[Milsurplus] Re: The 71st TCS

neil277 at juno.com neil277 at juno.com
Mon Mar 19 09:08:14 EST 2007


The Army (and the AAC/AAF ?) had a term caled OVM (On Vehicle
Material). When you signed for a tank or truck it included all the
stuff (OVM) that goes with the complete item: binoculars, periscopes,
fire extinglishers, tool kit, spare tire, canvas, bows, engineer tools
etc etc. That is, UNLESS you had an additional document showing you
were 'short' some items when you signed for the big one. My dad learned
this with some tanks in the '40s. I learned it with my tool box,
TE-113, (replaced by TK-87) in the 60's.(I'm not positive those numbers
are correct.) Company commanders were signed for lots of stuff; they
had the platoon leaders sign for most of it on a sub hand receipt. On
down the line to the individual soldier, who signed for his clothes,
weapon, field gear, etc which even included the wound dressing in the
1st aid pouch. Of course the dressing and ammo were expendable and were
replaced free of charge, but not the other stuff.

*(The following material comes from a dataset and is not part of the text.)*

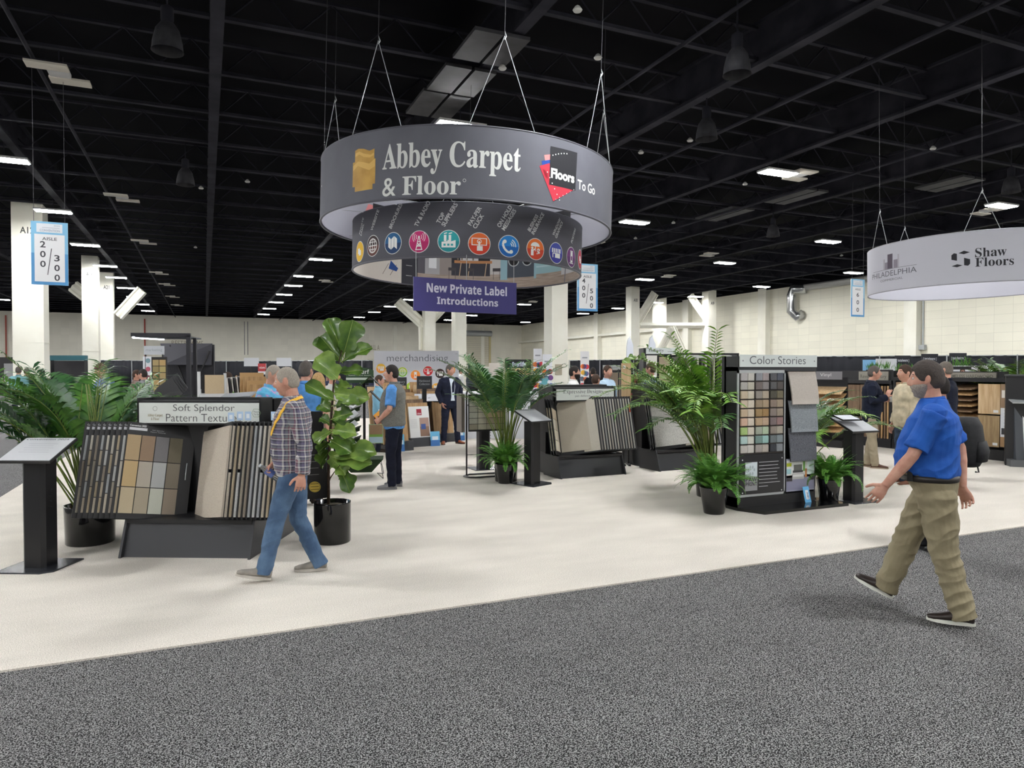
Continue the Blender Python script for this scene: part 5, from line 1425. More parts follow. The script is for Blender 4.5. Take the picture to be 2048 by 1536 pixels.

As a maintenance NCO working with hundreds of R-390's and other
equipment, there were always the discussions about who signed for all
mission equipment in a fixed station. The commander desided; some times
it was the S3 - Operations who used the equipmet, and othe ploaces it
was the S4 - logistics & maintenance whose people went around yanking
receivers to do monthly PM. They were replaced by one off the ready
rack since there was maybe 10 to 15 percent additional 'float'
equipment. But if you didn't have float equipment, I'd think you would
want YOUR receiver back. Especially if it was a good one.

We don't really know why they painted unit or a/c numbers on equipment.
And we don't know where or when it was done. Every little thing did not
have an Army-wide policy attached. But most likely it was done if
equipment would or could be mixed at some location like base
maintenance or at a transient air base.

The Army may have traveled on its stomach, but the bean counters wanted
to know which beans and how many.

Neil, 33W50
old retired maintenance SNCO

On Sun, 18 Mar 2007 17:22:38 EDT WA5CAB wrote:
Subject: Re: [Milsurplus] Re: The 71st TCS

Someone on the aircraft had probably signed for it by serial number.